NEUROSONIC - A Smack In The Mouth

November 22, 2006, 17 years ago

By Carl Begai

neurosonic feature

Folks in Canada may remember a band called Out Of Your Mouth that rose to fame in 2004 with a cover version of the Madonna hit ‘Music’. The song received regular airplay on MuchMusic and their debut album, Draghdad, went on to sell 15,000 units in Canada alone. It wasn’t enough for frontman Jason Darr, however, who had very definite ideas about what he wanted out of a career as a professional musician. His bandmates didn’t share that vision, resulting in the birth of the one man army known as Neurosonic. And while Neurosonic has become a band since the release of the debut album, Drama Queen, this is clearly his baby from top to bottom, inside and out.

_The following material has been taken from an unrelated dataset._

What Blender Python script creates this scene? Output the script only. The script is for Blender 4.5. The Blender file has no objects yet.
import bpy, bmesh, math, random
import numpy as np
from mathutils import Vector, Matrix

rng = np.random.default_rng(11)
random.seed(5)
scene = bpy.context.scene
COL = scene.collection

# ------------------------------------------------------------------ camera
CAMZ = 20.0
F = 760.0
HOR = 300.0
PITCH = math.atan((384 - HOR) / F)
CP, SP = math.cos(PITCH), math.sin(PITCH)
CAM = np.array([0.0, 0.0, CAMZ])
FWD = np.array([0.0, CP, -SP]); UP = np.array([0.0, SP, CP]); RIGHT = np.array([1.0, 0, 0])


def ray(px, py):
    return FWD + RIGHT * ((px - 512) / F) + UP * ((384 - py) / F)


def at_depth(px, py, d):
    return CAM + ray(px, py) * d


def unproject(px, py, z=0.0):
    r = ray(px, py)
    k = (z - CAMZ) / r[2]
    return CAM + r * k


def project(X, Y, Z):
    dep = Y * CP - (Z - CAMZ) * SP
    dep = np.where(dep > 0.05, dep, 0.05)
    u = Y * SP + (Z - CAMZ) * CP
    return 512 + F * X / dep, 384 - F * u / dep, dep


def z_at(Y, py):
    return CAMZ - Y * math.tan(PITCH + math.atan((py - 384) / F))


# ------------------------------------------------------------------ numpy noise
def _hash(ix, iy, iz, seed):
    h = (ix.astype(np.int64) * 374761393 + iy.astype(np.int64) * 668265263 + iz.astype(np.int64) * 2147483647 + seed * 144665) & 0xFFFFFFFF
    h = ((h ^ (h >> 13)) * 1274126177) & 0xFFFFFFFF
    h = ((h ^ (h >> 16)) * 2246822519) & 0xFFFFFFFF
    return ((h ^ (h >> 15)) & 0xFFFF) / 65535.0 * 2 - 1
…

“You never know how things are going to work until you sit down and try to write songs with somebody,” Darr offers, opening things up with a look back at Out Of Your Mouth. “In the past I haven’t been a good co-writer with other band members, which is why Neurosonic is the animal that it is. This is the first work that I’ve done that is actually 100% my vision from start to finish. When Out Of Your Mouth started to wind down I moved to Vancouver, took myself out of the equation and started working in my manager’s studio, got to know how ProTools worked and started writing songs by myself in my own headspace. I was completely unaware of everything going on around me musically. I just wrote from the heart, and I had the time and the facilities to really, really craft stuff. The demos I was making were better than my major label debut, so I sent the stuff to the guys in Out Of Your Mouth and they said, ‘Yeah, it’s okay…’ I was like, ‘Are you out of your fucking minds? This is so much better than the shit we did.’ So, that was a real eye-opener for me. I realized it was time to let go of the dead weight and do stuff on my own.”

Neurosonic’s debut, Drama Queen, is a brilliant, inventive mix of industrial, pop, rock and metal. Sort of a sarcastic take on Nine Inch Nails minus the angst, and a feast for any open-minded music fan.

“That’s totally it,” says Darr. “This music is totally natural for me. If it was contrived people would be able to smell it from a mile away. The stuff on this album I made purely for me. I wrote music that I wanted to hear. I enjoy listening to it and this is the stuff I want to play. When you see us play you can see that we enjoy the music. There’s nothing contrived about it and that gives me an edge because a lot of people aren’t necessarily ready for something like Neurosonic. Some people love the album the moment they hear it, and there are other people that hate it, particularly Out Of Your Mouth fans. There’s already a bit of a witch hunt there because we had success with a cover song, and I guess they figure a guy who succeeded with a cover tune can’t do something original that’s any good. But, every bad review I’ve gotten has been good. They complain about how the album changes gears and that there’s this pop sensibility in this industrial music, and I take it as all good. You can play our music at a club, in your car, at the gym and for your girlfriend. This music is all real, it’s all me and there’s nothing pretentious about it.”

With an album’s worth of music in the can, Darr’s next step was to form a band to carry the Neurosonic name on the road. They have been touring almost non-stop since Drama Queen’s release this past summer, hitting Canada, the States and Europe in rapid sucession to rave reviews. And seeing the band perform live one thing is absolutely clear: Neurosonic is hungry.

“Everywhere we’ve played, the reaction has been really positive,” Darr confirms. “People see us live and they’re like, ‘Holy fuck!’ We did a tour across America in September; people had never heard of us, and we were practically selling CDs off the stage. We’ve only done one tour in Canada and it was several months before the record came out, and we haven’t been back, so we really haven’t given Canada proper attention yet. But we will. And we’ll be heading back to Europe in 2007. That’s an incredible market. They really love to be entertained over there.”

As mentioned, Drama Queen is Darr’s musical character sketch of himself, but he admits the album is also a reaction to the present day climate of the music industry, where many artists are confined to a certain stylistic box and all it takes to become a star is an appointment on the casting couch.

“The song ‘So Many People’, for example, is about Ashlee Simpson, my favourite girl in the world,” says Darr. “At the shows we did in the States the ratio in applause quadrupled when people heard the lyrics. It’s my own little commentary on the music business, definitely. I mean, a whore like that selling two million album? Please! If it wasn’t for auto-tuning in the studio she wouldn’t have a fucking record. It’s disgraceful, it’s disgusting, and as a musician it’s embarrassing. This goes back to the Out Of Your Mouth thing, where people had really harsh judgements about me and the band because we had success with a cover song. It was fun, which was the only reason we did it. The song was in our set for four years before we even got signed.”
“Out Of Your Mouth is a drop in the bucket compared to Neurosonic as far as my pride goes,” he adds. “I don’t think it’s nearly as good of a record as Drama Queen.”